Ifill does more than a credible job of reporting, taking a series of interviews with a wide range of black politicians to assess their challenges. This nation has yet to reach its "post-racial" stage, where ability and merit trumps race, and today's black politicians are painfully aware of it.

To many of their elders, they are brash upstarts who won't wait their turn. Of course, there's the "black" tightrope. To some black voters, a black politician may not be "black" enough. To their white counterparts, that same politician may be "too black."

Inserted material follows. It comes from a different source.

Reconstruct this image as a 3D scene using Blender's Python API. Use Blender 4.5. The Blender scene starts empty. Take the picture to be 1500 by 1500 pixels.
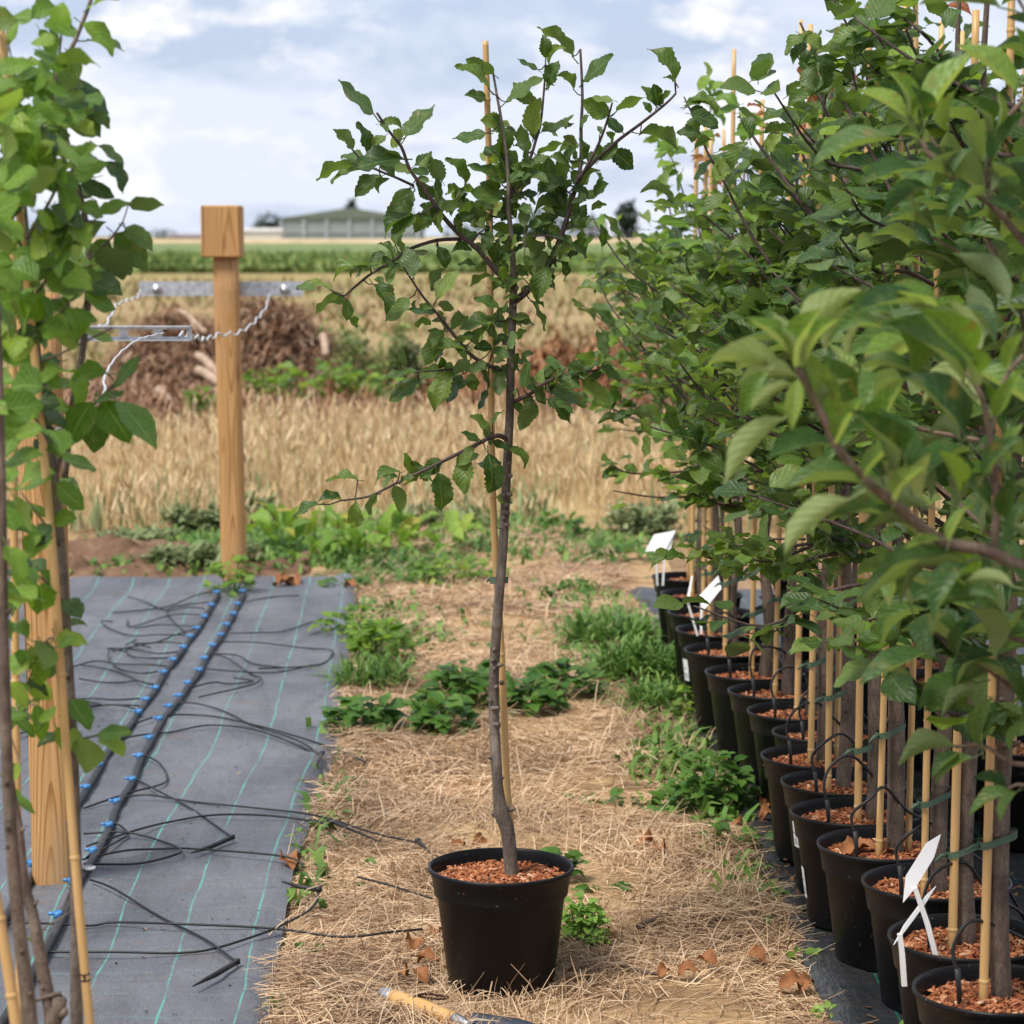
import bpy, math, random
import numpy as np
from mathutils import Vector, Matrix
R = math.radians
random.seed(7); rng = np.random.default_rng(7)
S = bpy.context.scene
C = S.collection

# ------------------------------------------------------------- camera, sky, sun, exposure
H, F, PITCH = 1.55, 3650.0, R(6.33)
cam = bpy.data.cameras.new('camera'); camo = bpy.data.objects.new('camera', cam); C.objects.link(camo)
camo.location = (0, 0, H); camo.rotation_euler = (R(90) - PITCH, 0, 0)
cam.sensor_width = 36; cam.lens = F / 1500 * 36; cam.clip_start = 0.05; cam.clip_end = 6000
cam.dof.use_dof = True; cam.dof.focus_distance = 5.05; cam.dof.aperture_fstop = 7.2
S.camera = camo
S.view_settings.view_transform = 'Standard'; S.view_settings.look = 'None'
S.view_settings.exposure = 0.45; S.view_settings.gamma = 1.0
S.render.engine = 'CYCLES'
S.cycles.max_bounces = 7; S.cycles.transparent_max_bounces = 6
S.cycles.use_denoising = True

SUN_EL, SUN_AZ = R(57), R(-134)          # azimuth measured from +Y (into the picture) towards +X
W = bpy.data.worlds.new('World'); S.world = W; W.use_nodes = True
def world():
    nt = W.node_tree; nt.nodes.clear(); N = nt.nodes.new; L = nt.links.new
    out = N('ShaderNodeOutputWorld'); bg = N('ShaderNodeBackground'); bg.inputs[1].default_value = 0.1
    sky = N('ShaderNodeTexSky'); sky.sky_type = 'NISHITA'; sky.sun_disc = False
    sky.sun_elevation = SUN_EL; sky.sun_rotation = SUN_AZ; sky.dust_density = 2.0
    tc = N('ShaderNodeTexCoord')
    def noise(scale, vec, detail, rough=0.55, dist=0.0):
        m = N('ShaderNodeMapping'); m.inputs['Scale'].default_value = vec
        L(tc.outputs['Generated'], m.inputs[0])
        n = N('ShaderNodeTexNoise'); n.inputs['Scale'].default_value = scale
        n.inputs['Detail'].default_value = detail; n.inputs['Roughness'].default_value = rough
        n.inputs['Distortion'].default_value = dist
        L(m.outputs[0], n.inputs[0]); return n.outputs[0]
    def ramp(src, stops):
        r = N('ShaderNodeValToRGB'); e = r.color_ramp.elements
        while len(e) < len(stops): e.new(0.5)
        for k, (p, c) in enumerate(stops): e[k].position = p; e[k].color = (*c, 1)
        L(src, r.inputs[0]); return r.outputs[0]
    def mix(f, a, b):
        m = N('ShaderNodeMix'); m.data_type = 'RGBA'
        if isinstance(f, float): m.inputs['Factor'].default_value = f
        else: L(f, m.inputs['Factor'])
        for s, k in ((a, 6), (b, 7)):
            if isinstance(s, tuple): m.inputs[k].default_value = (*s, 1)
            else: L(s, m.inputs[k])
        return m.outputs[2]
    # grey-blue cloud body, white cloud tops, pale haze towards the horizon
    body = mix(0.78, sky.outputs[0], (4.5, 5.25, 6.95))
    f1 = ramp(noise(1.0, (6.5, 6.5, 21), 8, 0.58, 0.3), [(0.44, (0, 0, 0)), (0.57, (1, 1, 1))])
    f2 = ramp(noise(1.0, (15, 15, 32), 8, 0.6, 0.15), [(0.52, (0, 0, 0)), (0.63, (1, 1, 1))])
    c = mix(f1, body, (6.1, 6.55, 7.6)); c = mix(f2, c, (7.5, 7.55, 7.85))
    L(c, bg.inputs[0]); L(bg.outputs[0], out.inputs[0])
world()
sl = bpy.data.lights.new('sun', 'SUN'); sl.energy = 3.1; sl.angle = R(18); sl.color = (1, .95, .87)
so = bpy.data.objects.new('sun', sl); C.objects.link(so)
so.rotation_euler = Vector((-math.sin(SUN_AZ) * math.cos(SUN_EL), -math.cos(SUN_AZ) * math.cos(SUN_EL), -math.sin(SUN_EL))).to_track_quat('-Z', 'Y').to_euler()
so.location = (-4, -3, 9)

# ------------------------------------------------------------- photo geometry: pixel of the 1500 px photo -> place
cp, sp = math.cos(PITCH), math.sin(PITCH)
def ray(px, py):
    a = (px - 750) / F; b = (750 - py) / F
    return Vector((a, cp + b * sp, -sp + b * cp))
def P(px, py, Y):                        # the point of that sight line at distance Y
    d = ray(px, py); t = Y / d.y
    return Vector((d.x * t, Y, H + d.z * t))
def A(px, py, z=0.0):                    # where that sight line meets the level z
    d = ray(px, py); t = (z - H) / d.z
    return Vector((d.x * t, d.y * t, z))
def pxm(p): return (p[1] * cp - (p[2] - H) * sp) / F      # metres per photo pixel at a place

# ------------------------------------------------------------- helpers
def tag(o, label=None, cat=None, group=None, kind=None):
    if label: o['label'] = label
    if cat: o['category'] = cat
    if group: o['group'] = group
    if kind: o['kind'] = kind
    return o
def thing(name, label, cat, loc=(0, 0, 0), group=None):
    o = bpy.data.objects.new(name, None); o.empty_display_size = .05; C.objects.link(o); o.location = loc
    return tag(o, label, cat, group)
def link(name, me, parent=None, M=None):
    o = bpy.data.objects.new(name, me); C.objects.link(o)
    if parent: o.parent = parent
    if M is not None: o.matrix_basis = M
    return o
class MB:
    def __init__(s): s.v = []; s.f = []; s.m = []; s.uv = {}
    def add(s, vs, fs, mi=0, uvs=None):
        n = len(s.v); s.v += [tuple(v) for v in vs]
        if uvs:
            for k, u in enumerate(uvs): s.uv[n + k] = u
        s.f += [tuple(i + n for i in f) for f in fs]; s.m += [mi] * len(fs)
    def box(s, c, d, mi=0, rz=0.0, M=None):
        a = [Vector((x * d[0] / 2, y * d[1] / 2, z * d[2] / 2)) for z in (-1, 1) for y in (-1, 1) for x in (-1, 1)]
        if M is None: M = Matrix.Rotation(rz, 3, 'Z')
        s.add([M @ v + Vector(c) for v in a], [(0, 2, 3, 1), (4, 5, 7, 6), (0, 1, 5, 4), (2, 6, 7, 3), (0, 4, 6, 2), (1, 3, 7, 5)], mi)
    def tube(s, pts, rad, n=6, mi=0, cap=True):
        pts = [Vector(p) for p in pts]; k = len(pts)
        if not hasattr(rad, '__len__'): rad = [rad] * k
        up = None; rings = []
        for i in range(k):
            t = (pts[min(i + 1, k - 1)] - pts[max(i - 1, 0)])
            t = t.normalized() if t.length > 1e-9 else Vector((0, 0, 1))
            if up is None: up = t.orthogonal().normalized()
            up = (up - t * up.dot(t)); up = up.normalized() if up.length > 1e-6 else t.orthogonal().normalized()
            b = t.cross(up)
            rings.append([pts[i] + (up * math.cos(2 * math.pi * j / n) + b * math.sin(2 * math.pi * j / n)) * rad[i] for j in range(n)])
        vs = [v for r in rings for v in r]
        fs = [(i * n + j, i * n + (j + 1) % n, (i + 1) * n + (j + 1) % n, (i + 1) * n + j) for i in range(k - 1) for j in range(n)]
        if cap: fs += [tuple(range(n - 1, -1, -1)), tuple((k - 1) * n + j for j in range(n))]
        s.add(vs, fs, mi)
    def lathe(s, prof, n=48, c=(0, 0, 0), mi=0, close=False):
        vs = [(c[0] + r * math.cos(2 * math.pi * j / n), c[1] + r * math.sin(2 * math.pi * j / n), c[2] + z) for r, z in prof for j in range(n)]
        fs = [(i * n + j, i * n + (j + 1) % n, (i + 1) * n + (j + 1) % n, (i + 1) * n + j) for i in range(len(prof) - 1) for j in range(n)]
        if close: fs += [tuple(range(n - 1, -1, -1)), tuple((len(prof) - 1) * n + j for j in range(n))]
        s.add(vs, fs, mi)
    def mesh(s, name, mats, smooth=True):
        me = bpy.data.meshes.new(name); me.from_pydata(s.v, [], s.f)
        for m in (mats if isinstance(mats, (list, tuple)) else [mats]): me.materials.append(m)
        if any(s.m): me.polygons.foreach_set('material_index', s.m)
        if s.uv:
            ul = me.uv_layers.new(name='UVMap')
            vi = np.empty(len(me.loops), np.int32); me.loops.foreach_get('vertex_index', vi)
            tab = np.zeros((len(s.v), 2), np.float32)
            for k, u in s.uv.items(): tab[k] = u
            ul.data.foreach_set('uv', tab[vi].ravel())
        if smooth: me.polygons.foreach_set('use_smooth', [True] * len(me.polygons))
        me.update(); return me
    def build(s, name, mats, parent=None, smooth=True, M=None): return link(name, s.mesh(name, mats, smooth), parent, M)
def npmesh(name, v, q, mat, smooth=False, uv=None):
    me = bpy.data.meshes.new(name); k = q.shape[1]; q = q.astype(np.int32)
    me.vertices.add(len(v)); me.vertices.foreach_set('co', v.astype(np.float32).ravel())
    me.loops.add(q.size); me.loops.foreach_set('vertex_index', q.ravel())
    me.polygons.add(len(q)); me.polygons.foreach_set('loop_start', np.arange(len(q), dtype=np.int32) * k)
    me.update(calc_edges=True)
    if uv is not None:
        ul = me.uv_layers.new(name='UVMap'); ul.data.foreach_set('uv', uv[q.ravel()].astype(np.float32).ravel())
    if smooth: me.polygons.foreach_set('use_smooth', np.ones(len(q), bool))
    me.materials.append(mat); return me
def smooth_path(pts, sub=4):
    pts = [Vector(p) for p in pts]; out = []
    for i in range(len(pts) - 1):
        a, b, c, d = pts[max(i - 1, 0)], pts[i], pts[i + 1], pts[min(i + 2, len(pts) - 1)]
        for k in range(sub):
            t = k / sub
            out.append(0.5 * ((2 * b) + (c - a) * t + (2 * a - 5 * b + 4 * c - d) * t * t + (3 * b - a - 3 * c + d) * t ** 3))
    return out + [pts[-1]]
def lerps(vals, n): return list(np.interp(np.linspace(0, 1, n), np.linspace(0, 1, len(vals)), vals))
def strips(p, d, L, w, h, seg=2, droop=0.0, wtip=0.4, side=None):
    """p,d (N,3), L,w,h (N,): bent strips of seg quads; d is the run, h the arch height"""
    N = len(p); t = np.linspace(0, 1, seg + 1)
    if side is None:
        s = np.stack([-d[:, 1], d[:, 0], np.zeros(N)], 1); n = np.linalg.norm(s, axis=1, keepdims=True)
        s = np.where(n > 1e-4, s / np.maximum(n, 1e-6), np.array([[1., 0, 0]]))
    else: s = side
    c = p[:, None, :] + d[:, None, :] * (L[:, None] * t[None])[:, :, None]
    c[:, :, 2] += h[:, None] * (4 * t * (1 - t))[None] - (droop * L)[:, None] * (t ** 2)[None] if np.ndim(droop) == 0 else h[:, None] * (4 * t * (1 - t))[None] - (droop * L)[:, None] * (t ** 2)[None]
    wd = w[:, None] * (1 + (wtip - 1) * t[None] ** 2) / 2
    v = np.stack([c - s[:, None, :] * wd[:, :, None], c + s[:, None, :] * wd[:, :, None]], 2).reshape(-1, 3)
    k = 2 * (seg + 1); b = (np.arange(N) * k)[:, None, None] + (np.arange(seg) * 2)[None, :, None] + np.array([0, 1, 3, 2])[None, None, :]
    return v, b.reshape(-1, 4)
def joinv(parts):
    vs, qs, n = [], [], 0
    for v, q in parts: vs.append(v); qs.append(q + n); n += len(v)
    return np.concatenate(vs), np.concatenate(qs)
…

Partisans may note that The Breakthrough almost exclusively features Democrats, which is more of an indictment of the Republican Party than the book's author. Ironically, Ifill offers the political party that targeted her during the 2008 campaign a blueprint for future success.

Republicans would be wise to follow the Obama model and develop their own cadre of black, post-civil rights, coalition-building candidates to move their beleaguered party to the next level.